» **Problem statement**: From the listing that follows, extract every line and set it down unaltered.

» **Dataset extract**:
- - -

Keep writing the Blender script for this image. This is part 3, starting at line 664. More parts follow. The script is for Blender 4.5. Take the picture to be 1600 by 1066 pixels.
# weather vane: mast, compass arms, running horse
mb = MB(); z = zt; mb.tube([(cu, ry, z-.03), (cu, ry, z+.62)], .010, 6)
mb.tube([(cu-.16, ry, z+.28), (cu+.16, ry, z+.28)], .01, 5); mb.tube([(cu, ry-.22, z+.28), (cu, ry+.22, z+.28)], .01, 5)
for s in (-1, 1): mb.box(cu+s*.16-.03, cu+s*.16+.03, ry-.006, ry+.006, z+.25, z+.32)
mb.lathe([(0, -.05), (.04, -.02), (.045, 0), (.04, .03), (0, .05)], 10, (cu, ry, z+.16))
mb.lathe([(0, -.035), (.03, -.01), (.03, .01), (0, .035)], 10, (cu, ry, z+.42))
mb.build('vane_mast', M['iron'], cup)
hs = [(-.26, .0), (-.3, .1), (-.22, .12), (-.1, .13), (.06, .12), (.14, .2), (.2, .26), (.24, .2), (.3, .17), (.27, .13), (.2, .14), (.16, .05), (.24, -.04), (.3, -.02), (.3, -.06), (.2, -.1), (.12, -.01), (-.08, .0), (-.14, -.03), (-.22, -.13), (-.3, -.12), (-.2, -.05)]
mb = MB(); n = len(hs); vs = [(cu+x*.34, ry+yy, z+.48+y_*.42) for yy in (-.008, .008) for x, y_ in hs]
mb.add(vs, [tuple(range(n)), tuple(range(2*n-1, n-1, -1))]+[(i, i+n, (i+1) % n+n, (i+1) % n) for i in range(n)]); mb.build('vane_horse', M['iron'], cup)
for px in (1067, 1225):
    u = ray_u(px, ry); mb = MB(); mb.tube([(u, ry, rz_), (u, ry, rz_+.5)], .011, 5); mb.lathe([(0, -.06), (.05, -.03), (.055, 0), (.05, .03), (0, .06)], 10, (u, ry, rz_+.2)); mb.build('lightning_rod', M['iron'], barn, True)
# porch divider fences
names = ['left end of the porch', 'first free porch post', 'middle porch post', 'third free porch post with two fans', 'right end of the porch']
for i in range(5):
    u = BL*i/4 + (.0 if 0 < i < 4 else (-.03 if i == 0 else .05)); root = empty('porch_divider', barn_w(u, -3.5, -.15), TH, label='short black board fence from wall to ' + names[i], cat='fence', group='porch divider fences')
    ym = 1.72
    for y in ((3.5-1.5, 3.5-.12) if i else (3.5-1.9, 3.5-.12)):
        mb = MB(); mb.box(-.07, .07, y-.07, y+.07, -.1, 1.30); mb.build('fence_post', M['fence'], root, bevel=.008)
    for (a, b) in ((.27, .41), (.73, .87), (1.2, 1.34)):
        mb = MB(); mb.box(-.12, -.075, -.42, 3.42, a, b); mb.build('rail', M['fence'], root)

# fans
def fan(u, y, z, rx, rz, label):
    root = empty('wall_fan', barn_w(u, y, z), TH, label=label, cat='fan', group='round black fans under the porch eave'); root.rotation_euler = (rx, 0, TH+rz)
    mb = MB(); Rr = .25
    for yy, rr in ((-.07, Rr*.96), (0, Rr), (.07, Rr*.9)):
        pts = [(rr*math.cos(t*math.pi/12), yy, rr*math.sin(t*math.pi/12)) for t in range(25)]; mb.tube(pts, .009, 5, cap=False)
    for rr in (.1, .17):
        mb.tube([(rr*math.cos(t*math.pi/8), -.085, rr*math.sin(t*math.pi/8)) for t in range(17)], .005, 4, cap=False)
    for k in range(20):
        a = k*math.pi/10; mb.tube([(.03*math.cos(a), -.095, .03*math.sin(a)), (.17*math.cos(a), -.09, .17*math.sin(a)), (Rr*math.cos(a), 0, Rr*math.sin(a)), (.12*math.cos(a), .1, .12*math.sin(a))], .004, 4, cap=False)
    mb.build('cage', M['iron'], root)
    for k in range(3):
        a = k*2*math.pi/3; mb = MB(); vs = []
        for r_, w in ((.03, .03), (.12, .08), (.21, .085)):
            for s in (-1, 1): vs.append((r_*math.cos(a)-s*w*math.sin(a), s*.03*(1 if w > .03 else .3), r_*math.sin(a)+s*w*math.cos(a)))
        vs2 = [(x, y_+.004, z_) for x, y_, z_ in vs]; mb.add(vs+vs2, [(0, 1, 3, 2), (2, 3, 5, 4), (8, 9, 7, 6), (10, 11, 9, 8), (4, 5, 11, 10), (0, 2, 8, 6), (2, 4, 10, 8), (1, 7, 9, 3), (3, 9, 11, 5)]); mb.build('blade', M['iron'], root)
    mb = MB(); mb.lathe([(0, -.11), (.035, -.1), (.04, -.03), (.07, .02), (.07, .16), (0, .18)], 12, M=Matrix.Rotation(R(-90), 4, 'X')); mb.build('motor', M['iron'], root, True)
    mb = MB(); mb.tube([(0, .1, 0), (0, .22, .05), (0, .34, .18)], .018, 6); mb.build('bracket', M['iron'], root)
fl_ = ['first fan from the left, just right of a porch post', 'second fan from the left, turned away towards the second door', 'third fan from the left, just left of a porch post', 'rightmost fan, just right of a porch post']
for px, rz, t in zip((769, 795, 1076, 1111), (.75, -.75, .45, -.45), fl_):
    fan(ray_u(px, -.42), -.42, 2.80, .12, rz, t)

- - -

» **Exercise solution**:
Keep writing the Blender script for this image. This is part 3, starting at line 664. More parts follow. The script is for Blender 4.5. Take the picture to be 1600 by 1066 pixels.
# weather vane: mast, compass arms, running horse
mb = MB(); z = zt; mb.tube([(cu, ry, z-.03), (cu, ry, z+.62)], .010, 6)
mb.tube([(cu-.16, ry, z+.28), (cu+.16, ry, z+.28)], .01, 5); mb.tube([(cu, ry-.22, z+.28), (cu, ry+.22, z+.28)], .01, 5)
for s in (-1, 1): mb.box(cu+s*.16-.03, cu+s*.16+.03, ry-.006, ry+.006, z+.25, z+.32)
mb.lathe([(0, -.05), (.04, -.02), (.045, 0), (.04, .03), (0, .05)], 10, (cu, ry, z+.16))
mb.lathe([(0, -.035), (.03, -.01), (.03, .01), (0, .035)], 10, (cu, ry, z+.42))
mb.build('vane_mast', M['iron'], cup)
hs = [(-.26, .0), (-.3, .1), (-.22, .12), (-.1, .13), (.06, .12), (.14, .2), (.2, .26), (.24, .2), (.3, .17), (.27, .13), (.2, .14), (.16, .05), (.24, -.04), (.3, -.02), (.3, -.06), (.2, -.1), (.12, -.01), (-.08, .0), (-.14, -.03), (-.22, -.13), (-.3, -.12), (-.2, -.05)]
mb = MB(); n = len(hs); vs = [(cu+x*.34, ry+yy, z+.48+y_*.42) for yy in (-.008, .008) for x, y_ in hs]
mb.add(vs, [tuple(range(n)), tuple(range(2*n-1, n-1, -1))]+[(i, i+n, (i+1) % n+n, (i+1) % n) for i in range(n)]); mb.build('vane_horse', M['iron'], cup)
for px in (1067, 1225):
    u = ray_u(px, ry); mb = MB(); mb.tube([(u, ry, rz_), (u, ry, rz_+.5)], .011, 5); mb.lathe([(0, -.06), (.05, -.03), (.055, 0), (.05, .03), (0, .06)], 10, (u, ry, rz_+.2)); mb.build('lightning_rod', M['iron'], barn, True)
# porch divider fences
names = ['left end of the porch', 'first free porch post', 'middle porch post', 'third free porch post with two fans', 'right end of the porch']
for i in range(5):
    u = BL*i/4 + (.0 if 0 < i < 4 else (-.03 if i == 0 else .05)); root = empty('porch_divider', barn_w(u, -3.5, -.15), TH, label='short black board fence from wall to ' + names[i], cat='fence', group='porch divider fences')
    ym = 1.72
    for y in ((3.5-1.5, 3.5-.12) if i else (3.5-1.9, 3.5-.12)):
        mb = MB(); mb.box(-.07, .07, y-.07, y+.07, -.1, 1.30); mb.build('fence_post', M['fence'], root, bevel=.008)
    for (a, b) in ((.27, .41), (.73, .87), (1.2, 1.34)):
        mb = MB(); mb.box(-.12, -.075, -.42, 3.42, a, b); mb.build('rail', M['fence'], root)

# fans
def fan(u, y, z, rx, rz, label):
    root = empty('wall_fan', barn_w(u, y, z), TH, label=label, cat='fan', group='round black fans under the porch eave'); root.rotation_euler = (rx, 0, TH+rz)
    mb = MB(); Rr = .25
    for yy, rr in ((-.07, Rr*.96), (0, Rr), (.07, Rr*.9)):
        pts = [(rr*math.cos(t*math.pi/12), yy, rr*math.sin(t*math.pi/12)) for t in range(25)]; mb.tube(pts, .009, 5, cap=False)
    for rr in (.1, .17):
        mb.tube([(rr*math.cos(t*math.pi/8), -.085, rr*math.sin(t*math.pi/8)) for t in range(17)], .005, 4, cap=False)
    for k in range(20):
        a = k*math.pi/10; mb.tube([(.03*math.cos(a), -.095, .03*math.sin(a)), (.17*math.cos(a), -.09, .17*math.sin(a)), (Rr*math.cos(a), 0, Rr*math.sin(a)), (.12*math.cos(a), .1, .12*math.sin(a))], .004, 4, cap=False)
    mb.build('cage', M['iron'], root)
    for k in range(3):
        a = k*2*math.pi/3; mb = MB(); vs = []
        for r_, w in ((.03, .03), (.12, .08), (.21, .085)):
            for s in (-1, 1): vs.append((r_*math.cos(a)-s*w*math.sin(a), s*.03*(1 if w > .03 else .3), r_*math.sin(a)+s*w*math.cos(a)))
        vs2 = [(x, y_+.004, z_) for x, y_, z_ in vs]; mb.add(vs+vs2, [(0, 1, 3, 2), (2, 3, 5, 4), (8, 9, 7, 6), (10, 11, 9, 8), (4, 5, 11, 10), (0, 2, 8, 6), (2, 4, 10, 8), (1, 7, 9, 3), (3, 9, 11, 5)]); mb.build('blade', M['iron'], root)
    mb = MB(); mb.lathe([(0, -.11), (.035, -.1), (.04, -.03), (.07, .02), (.07, .16), (0, .18)], 12, M=Matrix.Rotation(R(-90), 4, 'X')); mb.build('motor', M['iron'], root, True)
    mb = MB(); mb.tube([(0, .1, 0), (0, .22, .05), (0, .34, .18)], .018, 6); mb.build('bracket', M['iron'], root)
fl_ = ['first fan from the left, just right of a porch post', 'second fan from the left, turned away towards the second door', 'third fan from the left, just left of a porch post', 'rightmost fan, just right of a porch post']
for px, rz, t in zip((769, 795, 1076, 1111), (.75, -.75, .45, -.45), fl_):
    fan(ray_u(px, -.42), -.42, 2.80, .12, rz, t)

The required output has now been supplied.